Australia 416 (Labuschagne 143, Head 56, Wagner 4-92, Southee 4-93) and 9-217 declared (Burns 53, Labuschagne 50, Southee 5-69, Wagner 3-59) beat New Zealand 166 (Taylor 80, Starc 5-52) and 171 (Watling 40, Starc 4-45, Lyon 4-63) by 296 runs
Disciplined and determined where Pakistan were mercurial and chaotic, New Zealand succumbed to much the same fate nonetheless at Perth Stadium, as Mitchell Starc, Nathan Lyon and Pat Cummins delivered a yawning victory for Australia and a 1-0 lead in the Trans-Tasman series with the Boxing Day and New Year's Tests to come.
Tim Paine's Australians will be delighted not only to have wrapped up a 296-run win over Kane Williamson's men inside four days, but also to have done so despite losing Josh Hazlewood after the New South Welshman had bowled a mere eight deliveries for the match. James Pattinson looks highly likely to replace Hazlewood for the MCG, though the coach Justin Langer has already hinted that five bowlers may well be chosen in expectation of a "play it safe" pitch after last week's abandoned Sheffield Shield game.
Either way, Starc, Cummins and Lyon will take some stopping, having rolled New Zealand twice for little more than 300 runs on an excellent Perth pitch that offered runs for quality batting but also provided plenty of pace, bounce and eventual deterioration for the bowlers. And as well as the tourists bowled to Australia, particularly David Warner and Steven Smith, they were left with plenty of hard evidence that Paine's men have decided advantages in depth and suitability to the prevailing conditions.
New Zealand had been left with 468 to win after Paine declared with one wicket remaining at the end of an innings where the visitors had successfully limited the lead while also expanding the amount of time in which the hosts may have needed to bowl with only two fit pacemen.
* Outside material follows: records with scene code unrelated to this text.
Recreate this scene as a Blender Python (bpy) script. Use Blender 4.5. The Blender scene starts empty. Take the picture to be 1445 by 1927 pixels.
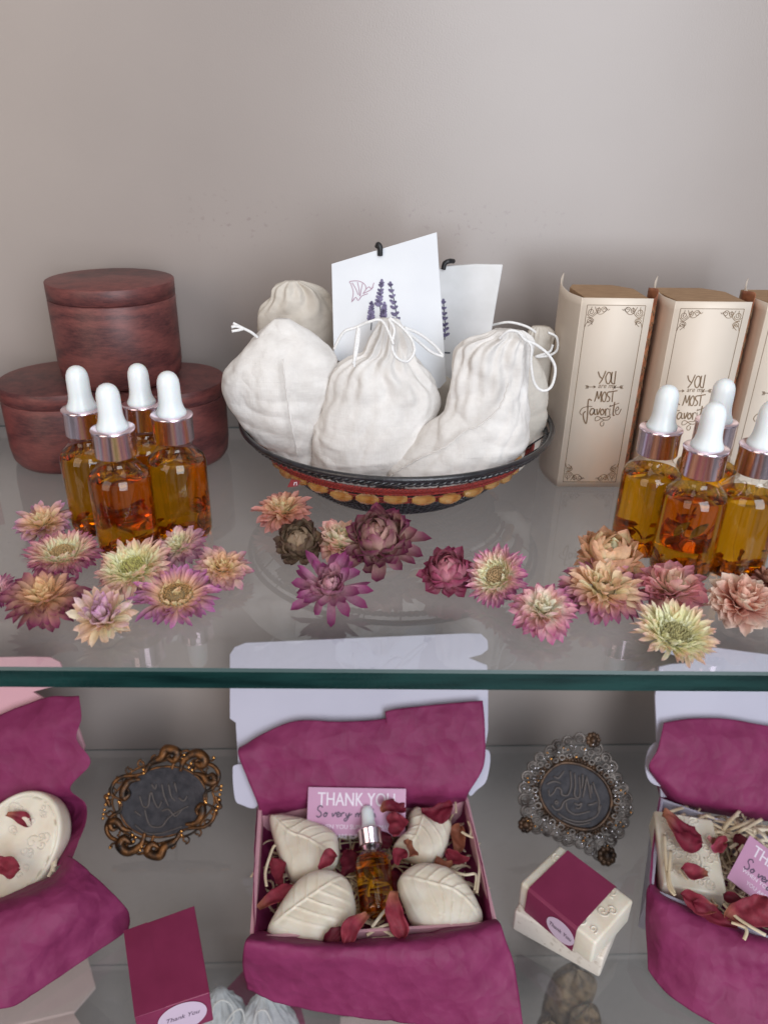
import bpy, math, random
from mathutils import Vector, Matrix, noise
from math import sin, cos, pi, radians as rad
V = Vector
CM = 0.01
# ------------------------------------------------------------------ camera, world, lights, exposure (all lengths in cm, scaled by CM)
FPX, CX, CY, HCAM = 1447.0, 722.5, 963.5, 22.0
TH, YAW, ROLL = rad(27), rad(2.6), rad(1.3)
_f = V((sin(YAW)*cos(TH), cos(YAW)*cos(TH), -sin(TH)))
_r = V((cos(YAW), -sin(YAW), 0)); _u = _r.cross(_f)
CR = _r*cos(ROLL)+_u*sin(ROLL); CU = -_r*sin(ROLL)+_u*cos(ROLL); CF = _f
CAM = V((0, 0, HCAM))
sc = bpy.context.scene
cd = bpy.data.cameras.new('camera'); cam = bpy.data.objects.new('camera', cd); sc.collection.objects.link(cam)
cd.sensor_fit = 'VERTICAL'; cd.sensor_height = 36; cd.lens = FPX/1927*36
cd.clip_start = 0.01; cd.clip_end = 50
cam.matrix_world = Matrix.Translation(CAM*CM) @ Matrix((CR, CU, -CF)).transposed().to_4x4()
cd.dof.use_dof = True; cd.dof.focus_distance = 0.45; cd.dof.aperture_fstop = 9
sc.camera = cam
w = bpy.data.worlds.new('World'); sc.world = w; w.use_nodes = True
_nt = w.node_tree; _bg = _nt.nodes['Background']; _bg.inputs[1].default_value = 0.80
_tc = _nt.nodes.new('ShaderNodeTexCoord'); _mp = _nt.nodes.new('ShaderNodeMapping'); _mp.inputs['Scale'].default_value = (2.6, 2.6, 0.5); _mp.inputs['Location'].default_value = (0.35, 0.1, 0.3)
_nz = _nt.nodes.new('ShaderNodeTexNoise'); _nz.inputs['Scale'].default_value = 1.3; _nz.inputs['Detail'].default_value = 1.5
_cr = _nt.nodes.new('ShaderNodeValToRGB'); _cr.color_ramp.elements[0].position = .40; _cr.color_ramp.elements[1].position = .62
_cr.color_ramp.elements[0].color = (.10, .09, .085, 1); _cr.color_ramp.elements[1].color = (.88, .93, 1.0, 1)
_nt.links.new(_tc.outputs['Generated'], _mp.inputs[0]); _nt.links.new(_mp.outputs[0], _nz.inputs['Vector']); _nt.links.new(_nz.outputs['Fac'], _cr.inputs[0]); _nt.links.new(_cr.outputs[0], _bg.inputs[0])
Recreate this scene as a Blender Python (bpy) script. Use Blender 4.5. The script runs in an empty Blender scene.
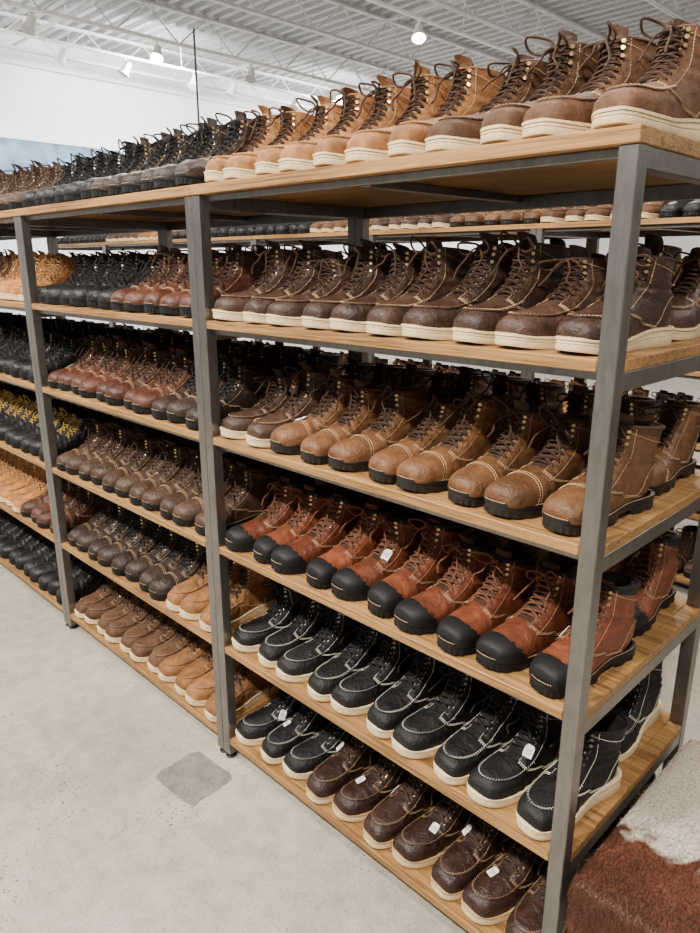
import bpy, math, random
import numpy as np
from mathutils import Vector, Matrix
random.seed(7); rng=np.random.RandomState(3)
scene=bpy.context.scene
col=scene.collection

# ---------------------------------------------------------------- materials
def newmat(name):
    m=bpy.data.materials.new(name); m.use_nodes=True
    nt=m.node_tree; b=nt.nodes.get('Principled BSDF')
    return m,nt,b
def ramp(nt,stops):
    r=nt.nodes.new('ShaderNodeValToRGB'); e=r.color_ramp.elements
    while len(e)<len(stops): e.new(0.5)
    for i,(p,c) in enumerate(stops):
        e[i].position=p; e[i].color=(c[0],c[1],c[2],1)
    return r
def noise(nt,vec,scale,detail=4,rough=.5,dist=0):
    n=nt.nodes.new('ShaderNodeTexNoise'); n.inputs['Scale'].default_value=scale
    n.inputs['Detail'].default_value=detail; n.inputs['Roughness'].default_value=rough
    n.inputs['Distortion'].default_value=dist
    nt.links.new(vec,n.inputs['Vector']); return n
def mapping(nt,scale=(1,1,1),kind='Object',loc=None):
    tc=nt.nodes.new('ShaderNodeTexCoord'); mp=nt.nodes.new('ShaderNodeMapping')
    mp.inputs['Scale'].default_value=scale
    nt.links.new(tc.outputs[kind],mp.inputs['Vector']); return mp.outputs['Vector']
def bump(nt,b,src,strength,dist=.001):
    bp=nt.nodes.new('ShaderNodeBump'); bp.inputs['Strength'].default_value=strength
    bp.inputs['Distance'].default_value=dist
    nt.links.new(src,bp.inputs['Height']); nt.links.new(bp.outputs[0],b.inputs['Normal'])
def simple(name,c,rough=.5,metal=0.,bs=0,bscale=200,var=0.15,spec=None):
    m,nt,b=newmat(name)
    v=mapping(nt)
    n=noise(nt,v,bscale*.15,3)
    r=ramp(nt,[(.3,[x*(1-var) for x in c]),(.7,[min(1,x*(1+var)) for x in c])])
    nt.links.new(n.outputs['Fac'],r.inputs[0]); nt.links.new(r.outputs[0],b.inputs['Base Color'])
    b.inputs['Roughness'].default_value=rough; b.inputs['Metallic'].default_value=metal
    if spec is not None: b.inputs['Specular IOR Level'].default_value=spec
    if bs:
        n2=noise(nt,v,bscale,3); bump(nt,b,n2.outputs['Fac'],bs)
    return m
def leather(name,c,rough=.5,suede=False,var=.48):
    m,nt,b=newmat(name)
    v=mapping(nt)
    oi=nt.nodes.new('ShaderNodeObjectInfo')
    add=nt.nodes.new('ShaderNodeVectorMath'); add.operation='ADD'
    sc=nt.nodes.new('ShaderNodeVectorMath'); sc.operation='SCALE'
    cx=nt.nodes.new('ShaderNodeCombineXYZ')
    nt.links.new(oi.outputs['Random'],cx.inputs[0]); nt.links.new(oi.outputs['Random'],cx.inputs[1])
    nt.links.new(cx.outputs[0],sc.inputs[0]); sc.inputs['Scale'].default_value=9.
    nt.links.new(v,add.inputs[0]); nt.links.new(sc.outputs[0],add.inputs[1]); vv=add.outputs[0]
    n=noise(nt,vv,26,6,.66,.6)
    r=ramp(nt,[(.28,[x*(1-var) for x in c]),(.5,c),(.75,[min(1,x*(1+var*1.2)+.001) for x in c])])
    nt.links.new(n.outputs['Fac'],r.inputs[0])
    hsv=nt.nodes.new('ShaderNodeHueSaturation')
    mr=nt.nodes.new('ShaderNodeMapRange'); mr.inputs['To Min'].default_value=.72; mr.inputs['To Max'].default_value=1.28
    nt.links.new(oi.outputs['Random'],mr.inputs[0]); nt.links.new(mr.outputs[0],hsv.inputs['Value'])
    nt.links.new(r.outputs[0],hsv.inputs['Color']); nt.links.new(hsv.outputs[0],b.inputs['Base Color'])
    n3=noise(nt,vv,48,4,.55,1.4); n5=noise(nt,vv,260,2,.5)
    ad=nt.nodes.new('ShaderNodeMath'); ad.operation='MULTIPLY_ADD'; ad.inputs[1].default_value=.20
    nt.links.new(n5.outputs['Fac'],ad.inputs[0]); nt.links.new(n3.outputs['Fac'],ad.inputs[2])
    bump(nt,b,ad.outputs[0],.65,.0055 if not suede else .004)
    rr=nt.nodes.new('ShaderNodeMapRange'); rr.inputs['From Min'].default_value=.3; rr.inputs['From Max'].default_value=.7
    rr.inputs['To Min'].default_value=rough-.06; rr.inputs['To Max'].default_value=rough+.16
    if suede:
        b.inputs['Roughness'].default_value=.66; b.inputs['Specular IOR Level'].default_value=.22
    else:
        b.inputs['Specular IOR Level'].default_value=.34
        nt.links.new(n.outputs['Fac'],rr.inputs[0]); nt.links.new(rr.outputs[0],b.inputs['Roughness'])
    return m

M={}
def wood_mat(name,dark,light,rough):
    m,nt,b=newmat(name)
    v=mapping(nt,(1.2,22,60)); n=noise(nt,v,3.2,6,.65,.9)
    v2=mapping(nt,(.8,3,3)); n2=noise(nt,v2,2.,3)
    mx=nt.nodes.new('ShaderNodeMath'); mx.operation='MULTIPLY_ADD'; mx.inputs[1].default_value=.75
    nt.links.new(n.outputs['Fac'],mx.inputs[0])
    m3=nt.nodes.new('ShaderNodeMath'); m3.operation='MULTIPLY'; m3.inputs[1].default_value=.28
    nt.links.new(n2.outputs['Fac'],m3.inputs[0]); nt.links.new(m3.outputs[0],mx.inputs[2])
    mid=[(a+c)/2 for a,c in zip(dark,light)]
    r=ramp(nt,[(.40,dark),(.5,mid),(.62,light)]); nt.links.new(mx.outputs[0],r.inputs[0])
    nt.links.new(r.outputs[0],b.inputs['Base Color']); b.inputs['Roughness'].default_value=rough
    b.inputs['Specular IOR Level'].default_value=.3
    bump(nt,b,n.outputs['Fac'],.2,.001); return m
M['wood']=wood_mat('oak_board',(.135,.064,.020),(.42,.225,.080),.52)
def steel():
    m,nt,b=newmat('raw_steel')
    v=mapping(nt,(40,40,9)); n=noise(nt,v,2,5,.6)
    v2=mapping(nt); n2=noise(nt,v2,6,5,.6)
    mx=nt.nodes.new('ShaderNodeMath'); mx.operation='MULTIPLY_ADD'; mx.inputs[1].default_value=.5
    m3=nt.nodes.new('ShaderNodeMath'); m3.operation='MULTIPLY'; m3.inputs[1].default_value=.5
    nt.links.new(n2.outputs['Fac'],m3.inputs[0]); nt.links.new(n.outputs['Fac'],mx.inputs[0]); nt.links.new(m3.outputs[0],mx.inputs[2])
    r=ramp(nt,[(.3,(.13,.124,.115)),(.7,(.26,.247,.23))]); nt.links.new(mx.outputs[0],r.inputs[0])
    nt.links.new(r.outputs[0],b.inputs['Base Color'])
    b.inputs['Metallic'].default_value=.85; b.inputs['Roughness'].default_value=.34
    return m
M['steel']=steel()
M['blackplastic']=simple('black_plastic',(.02,.02,.02),.5)
M['white']=simple('white_paint',(.82,.82,.81),.6)
M['gray']=simple('gray_paint',(.42,.43,.44),.6)
M['joist']=simple('joist_paint',(.60,.61,.62),.6)
M['tag']=simple('paper_tag',(.88,.87,.83),.7,var=.03)
M['orange']=simple('orange_print',(.75,.22,.02),.6)

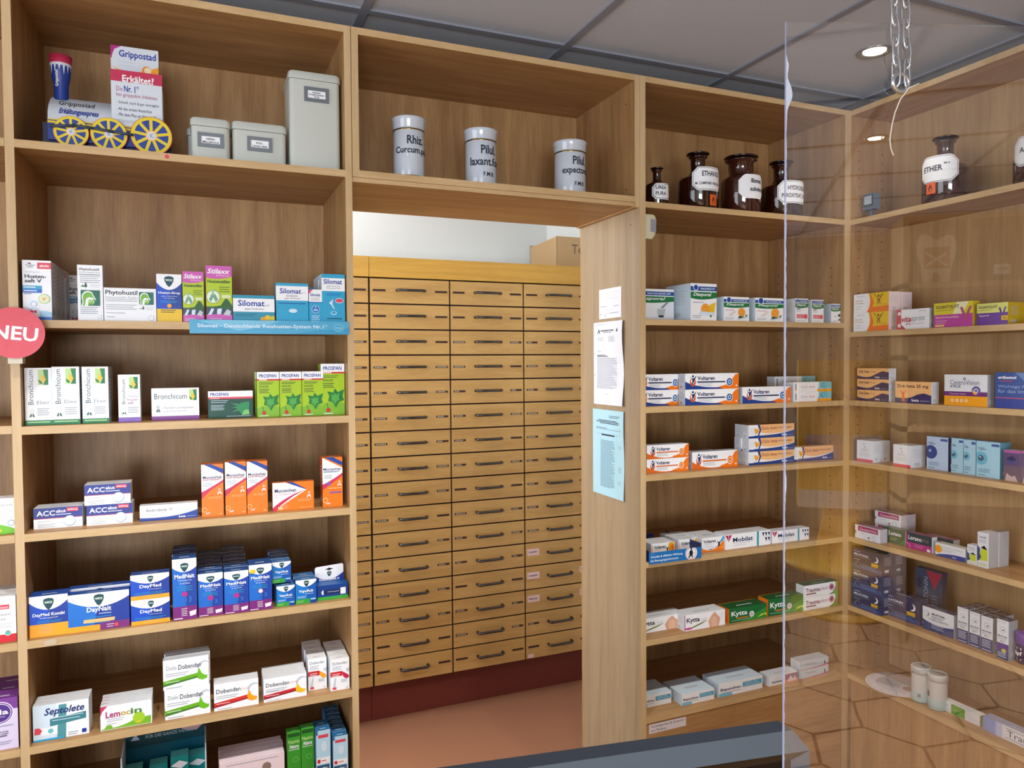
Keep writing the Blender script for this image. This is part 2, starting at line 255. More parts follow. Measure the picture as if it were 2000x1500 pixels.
D_('ambro', 'W', 'w', 'w', [('Q', 'A', (.3, .3, .7, .7, 1, .85), [(1, .3), (.3, .1)]), ('Q', '#23429E', (.0, .22, .6, .05, 1, .55), [(1, 0), (0, 0)]), ('T', 'Ambrobeta', .1, .58, .36, .2, 'k'), ('T', '30', .5, .62, .06, .14, 'k'), ('L', .58, .66, .7, 1, .06, 's'), ('T', 'beta', .67, .08, .12, .14, 'W', 'b'), ('L', .81, .12, .96, 1, .07, 'A'), ('L', .1, .33, .3, 1, .05, 's')])
_man = lambda x, y, s, t: [('E', x, y+t*.75, s*.3, 'W'), ('E', x, y+t*.72, s*.2, 'o'), ('P', 'W', [x-s*.5, y, x-s*.4, y+t*.35, x-s*.1, y+t*.45, x+s*.1, y+t*.45, x+s*.4, y+t*.35, x+s*.5, y, x+s*.28, y, x+s*.2, y+.18*t, x, y+.3*t, x-s*.2, y+.18*t, x-.28*s, y])]
_muc = [('P', 'W', [0, 1, 1, .82, 1, .69, 0, .46]), ('Q', '#C93058', (0, .46, .45, .55, 1, .7), [(1, .66), (.35, .48), (0, .31)]), ('Q', 'o', (0, .31, .35, .58, 1, .66), [(1, 0), (0, 0)]), ('P', '#20459E', [.15, 1, .45, 1, 1, .9, 1, .83, .5, .92, .05, .995]), ('P', 'o', [.45, 1, 1, 1, 1, .885])]
D_('muc', 'o', '#D9641A', '#C8642A', [('P', 'W', [0, 1, .2, 1, 1, .8, 1, .69, 0, .47]), ('Q', '#C93058', (0, .48, .5, .56, 1, .7), [(1, .65), (.4, .5), (0, .35)]), ('P', '#20459E', [.12, 1, .45, 1, 1, .9, 1, .815, .5, .92]), ('T', 'Mucosolvan', .07, .73, .86, .05, 'e', 'b'), ('T', 'HUSTENSAFT', .07, .69, .85, .035, '#B03A58', 'b'), ('L', .08, .645, .55, 4, .022, 's')]+_man(.82, .42, .2, .12)+[('L', .3, .37, .95, 2, .025, 'x'), ('E', .12, .14, .12, 'x'), ('E', .12, .14, .09, 'o'), ('T', 'SAFT', .18, .055, .2, .035, 'W', 'b'), ('L', .8, .04, .93, 1, .02, 'x')])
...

Hazlewood, sidelined with a hamstring tear, padded up to bat but was not asked to hobble to the middle. This was all to be a sideshow however to the main act - namely Australia's efforts to end the match with a day to spare.
Tim Southee and Neil Wagner shared eight wickets between them in Australia's innings, as New Zealand claimed 8 for 86 after the hosts had advanced to 1 for 131 late on the third day. Their concerted, short-pitched angle of attack resulted not only in plenty of wickets but also a succession of painful blows for the batsmen, most notably Matthew Wade.
Wade, Cummins, Starc and Lyon added 50 runs on the fourth afternoon, leaving New Zealand with five and a half sessions to survive if they wish to get out of Perth with a draw - a feat that, if achieved, would severely fatigue Australia's bowlers with Hazlewood already out of the game.
If New Zealand did not make quite as disastrous a start as they had done in the first innings, when they had lost two wickets in the first two overs, Raval and Tom Latham could not stay together for long. Taking advantage of an increasingly cracked pitch, Starc taunted Raval with the words "this is the last chance of your career" before promptly hitting the shoulder of the opener's bat to gift Lyon the simplest of catches the very next ball. With scores of 3, 33, 4, 0, 19, 5, 0, 1 and 1 since his first Test century against Bangladesh, Raval has some thinking to do.
Williamson was granted some early latitude by Starc and Cummins, who allowed him to skate into the teens with a couple of full balls on leg stump and then a wide half volley, but Lyon was in no mood to be quite so charitable. His first ball leapt out of the surface with turn and bounce, clipping the edge onto thigh pad and straight to short leg to leave New Zealand teetering at the interval.
They were given very little respite on resumption through a superlative spell from Cummins, who will bowl far worse on other days and return a hatful of wickets. The rewards were to be reaped by Starc when Taylor attempted a pull shot and could only edge thinly behind to Paine, and then Lyon fizzed one through to strike Latham in front of middle and leg stumps. Paine reviewed after the umpire Aleem Dar decided the ball may be missing the stumps, only to be proven clearly wrong by ball-tracking.
In weather that remained unpleasantly hot, Paine resorted to the dual amateur spin bowling of Travis Head and Marnus Labuschagne, the former earning the compliment that he was "bowling like Tim May" from his impressed captain. Paine then swung Lyon back into the fray for the final over before Tea, and he presented Head with a close-in catch at silly point when Nicholls propped tentatively forward to another delivery spitting out of the rough.
BJ Watling and Colin de Grandhomme provided staunch resistance in the first hour of the final session, opening up the possibility that the game would creep into a fifth day. However Cummins, as he tends to do, had de Grandhomme fending into the slips immediately after the drinks break, and the rest followed quickly. Cummins, Lyon and Starc ended the match as the world's three leading wicket-takers in Test matches in 2019 (Hazlewood is seventh), underlining the high degree of skill and ruthlessness they have shown all year.
New Zealand may be No. 2 in the world Test rankings, but daylight was second to Australia's bowling battery in Perth.